Title I portability is also an especially important point of opposition because some Democrats have adopted conservative talking points that “letting the money follow the child” and allowing “parents to vote with their feet” are stands-ins for sound fiscal policy and regulation that would enforce equity and quality.
Proposals like Title I portability are the logical outcome of any argument that would base education policy on a market-based ethic rather than basic guarantees of quality and equity. That position is a slippery slope to privatization. As The Washington Post’s Emma Brown explains, “Many Democrats see it as a first step toward federal vouchers that would allow students to use federal funding for private school enrollment.”
There’s More
There are certainly other things to dislike about H.R. 5. Promoters of the bill contend it provides states with more flexibility, but then it includes the absurd condition that use of federal funding for reduced class sizes (Title II) be limited to 10 percent.
The bill lifts the outmoded and damaging federal enforcement of Adequate Yearly Progress that has unfairly labeled struggling schools as “failures,” yet it leaves in place much of the strict testing requirements that are broadly opposed by parents and teachers. And the bill allocates more money for charter schools but provides no new conditions or requirements for what has now become a wildly unregulated and corrupt sector.

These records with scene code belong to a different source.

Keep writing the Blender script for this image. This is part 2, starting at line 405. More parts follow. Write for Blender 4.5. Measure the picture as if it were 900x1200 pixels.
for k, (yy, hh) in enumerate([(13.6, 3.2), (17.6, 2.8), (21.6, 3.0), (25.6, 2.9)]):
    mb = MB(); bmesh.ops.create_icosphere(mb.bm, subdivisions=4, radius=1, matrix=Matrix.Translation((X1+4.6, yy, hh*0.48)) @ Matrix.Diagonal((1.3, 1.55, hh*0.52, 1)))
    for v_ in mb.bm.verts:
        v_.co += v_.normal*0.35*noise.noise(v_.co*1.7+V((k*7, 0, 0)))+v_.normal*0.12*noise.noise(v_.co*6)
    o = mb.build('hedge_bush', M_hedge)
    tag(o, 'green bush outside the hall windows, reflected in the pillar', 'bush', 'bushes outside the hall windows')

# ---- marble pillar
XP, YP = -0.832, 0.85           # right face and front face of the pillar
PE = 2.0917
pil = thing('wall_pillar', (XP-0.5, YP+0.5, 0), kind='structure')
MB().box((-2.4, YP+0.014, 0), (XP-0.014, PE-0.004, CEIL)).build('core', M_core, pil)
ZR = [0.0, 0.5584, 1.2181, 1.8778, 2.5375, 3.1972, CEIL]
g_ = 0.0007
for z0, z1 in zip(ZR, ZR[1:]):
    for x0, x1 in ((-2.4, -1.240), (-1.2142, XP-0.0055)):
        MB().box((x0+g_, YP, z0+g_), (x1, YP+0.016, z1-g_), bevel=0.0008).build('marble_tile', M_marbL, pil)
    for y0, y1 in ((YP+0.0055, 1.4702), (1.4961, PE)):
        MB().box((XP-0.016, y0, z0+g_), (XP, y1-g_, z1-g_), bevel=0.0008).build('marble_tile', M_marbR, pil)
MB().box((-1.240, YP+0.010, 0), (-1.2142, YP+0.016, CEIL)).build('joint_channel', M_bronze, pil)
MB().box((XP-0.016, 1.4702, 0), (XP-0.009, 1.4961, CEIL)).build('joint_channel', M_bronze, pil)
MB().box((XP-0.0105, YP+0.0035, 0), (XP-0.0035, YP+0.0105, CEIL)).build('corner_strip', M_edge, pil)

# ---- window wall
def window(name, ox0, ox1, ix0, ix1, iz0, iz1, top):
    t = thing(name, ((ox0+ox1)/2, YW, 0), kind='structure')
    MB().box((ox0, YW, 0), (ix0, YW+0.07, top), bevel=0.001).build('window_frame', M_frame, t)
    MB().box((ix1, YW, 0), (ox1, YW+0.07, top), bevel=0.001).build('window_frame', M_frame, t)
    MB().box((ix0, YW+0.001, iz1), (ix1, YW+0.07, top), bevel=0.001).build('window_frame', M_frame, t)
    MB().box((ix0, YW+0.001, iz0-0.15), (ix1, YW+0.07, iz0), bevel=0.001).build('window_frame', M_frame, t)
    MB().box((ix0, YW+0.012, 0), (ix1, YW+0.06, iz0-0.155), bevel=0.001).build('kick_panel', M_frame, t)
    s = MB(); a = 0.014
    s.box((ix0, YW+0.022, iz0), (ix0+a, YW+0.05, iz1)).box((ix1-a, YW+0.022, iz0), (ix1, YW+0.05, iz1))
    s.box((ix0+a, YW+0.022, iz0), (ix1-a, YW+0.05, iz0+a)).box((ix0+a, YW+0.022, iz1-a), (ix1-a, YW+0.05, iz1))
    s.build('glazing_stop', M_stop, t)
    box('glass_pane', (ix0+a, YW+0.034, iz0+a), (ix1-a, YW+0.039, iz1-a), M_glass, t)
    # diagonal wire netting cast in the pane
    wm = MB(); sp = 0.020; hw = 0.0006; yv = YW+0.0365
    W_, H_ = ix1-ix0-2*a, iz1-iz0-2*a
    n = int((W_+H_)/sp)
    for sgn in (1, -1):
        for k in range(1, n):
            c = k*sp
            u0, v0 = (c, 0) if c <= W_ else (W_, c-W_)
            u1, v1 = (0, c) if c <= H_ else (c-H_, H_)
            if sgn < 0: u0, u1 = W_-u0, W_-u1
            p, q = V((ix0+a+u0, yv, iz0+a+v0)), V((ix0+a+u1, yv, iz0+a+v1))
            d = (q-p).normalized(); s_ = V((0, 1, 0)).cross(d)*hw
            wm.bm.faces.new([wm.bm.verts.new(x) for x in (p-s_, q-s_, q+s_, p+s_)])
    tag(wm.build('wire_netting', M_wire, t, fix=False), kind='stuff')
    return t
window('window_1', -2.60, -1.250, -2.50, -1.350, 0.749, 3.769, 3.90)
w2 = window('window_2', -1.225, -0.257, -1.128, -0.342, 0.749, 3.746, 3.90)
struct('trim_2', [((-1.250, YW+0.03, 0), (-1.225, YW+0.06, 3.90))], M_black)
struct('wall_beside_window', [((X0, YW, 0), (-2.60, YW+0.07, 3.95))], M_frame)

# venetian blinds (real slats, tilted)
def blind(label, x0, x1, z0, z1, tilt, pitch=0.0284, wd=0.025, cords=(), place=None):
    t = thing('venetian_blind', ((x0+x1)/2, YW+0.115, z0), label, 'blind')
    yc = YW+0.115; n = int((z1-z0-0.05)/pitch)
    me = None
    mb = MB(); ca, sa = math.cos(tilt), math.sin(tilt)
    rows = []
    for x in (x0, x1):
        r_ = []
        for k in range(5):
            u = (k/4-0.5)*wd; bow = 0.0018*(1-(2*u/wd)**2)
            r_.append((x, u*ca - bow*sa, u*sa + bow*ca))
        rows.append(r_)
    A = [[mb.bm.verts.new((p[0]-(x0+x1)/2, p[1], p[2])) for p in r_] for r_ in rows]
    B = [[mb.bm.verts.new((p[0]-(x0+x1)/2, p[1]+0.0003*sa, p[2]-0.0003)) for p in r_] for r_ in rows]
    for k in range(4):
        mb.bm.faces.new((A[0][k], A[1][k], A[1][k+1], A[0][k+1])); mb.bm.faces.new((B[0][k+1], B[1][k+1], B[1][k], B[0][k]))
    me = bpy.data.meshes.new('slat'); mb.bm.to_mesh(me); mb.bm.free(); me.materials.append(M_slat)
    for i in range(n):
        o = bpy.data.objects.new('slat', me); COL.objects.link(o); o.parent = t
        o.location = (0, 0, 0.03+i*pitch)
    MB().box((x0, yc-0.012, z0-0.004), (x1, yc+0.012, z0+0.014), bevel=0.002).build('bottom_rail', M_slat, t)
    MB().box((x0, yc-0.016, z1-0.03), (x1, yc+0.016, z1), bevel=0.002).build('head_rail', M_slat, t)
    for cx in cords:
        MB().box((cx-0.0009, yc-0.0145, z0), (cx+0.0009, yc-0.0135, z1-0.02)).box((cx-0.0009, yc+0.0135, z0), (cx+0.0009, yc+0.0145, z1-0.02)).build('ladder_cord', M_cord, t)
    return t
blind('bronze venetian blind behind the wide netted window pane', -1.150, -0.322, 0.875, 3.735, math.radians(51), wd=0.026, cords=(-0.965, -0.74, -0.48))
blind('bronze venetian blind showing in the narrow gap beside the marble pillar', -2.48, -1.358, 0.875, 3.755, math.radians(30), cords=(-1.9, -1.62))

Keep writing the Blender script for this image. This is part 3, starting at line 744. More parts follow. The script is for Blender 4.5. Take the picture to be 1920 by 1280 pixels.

The Network for Public Education, a public education advocacy founded by parents, teachers, and education scholars, has provided an online tool to support people wanting to write their congressional representatives and tell them to vote no on the bill.
Should the bill pass, as is predicted, Democrats then must continue to insist that any revision of No Child Left Behind must ensure equity and quality rather than austerity and further privatization.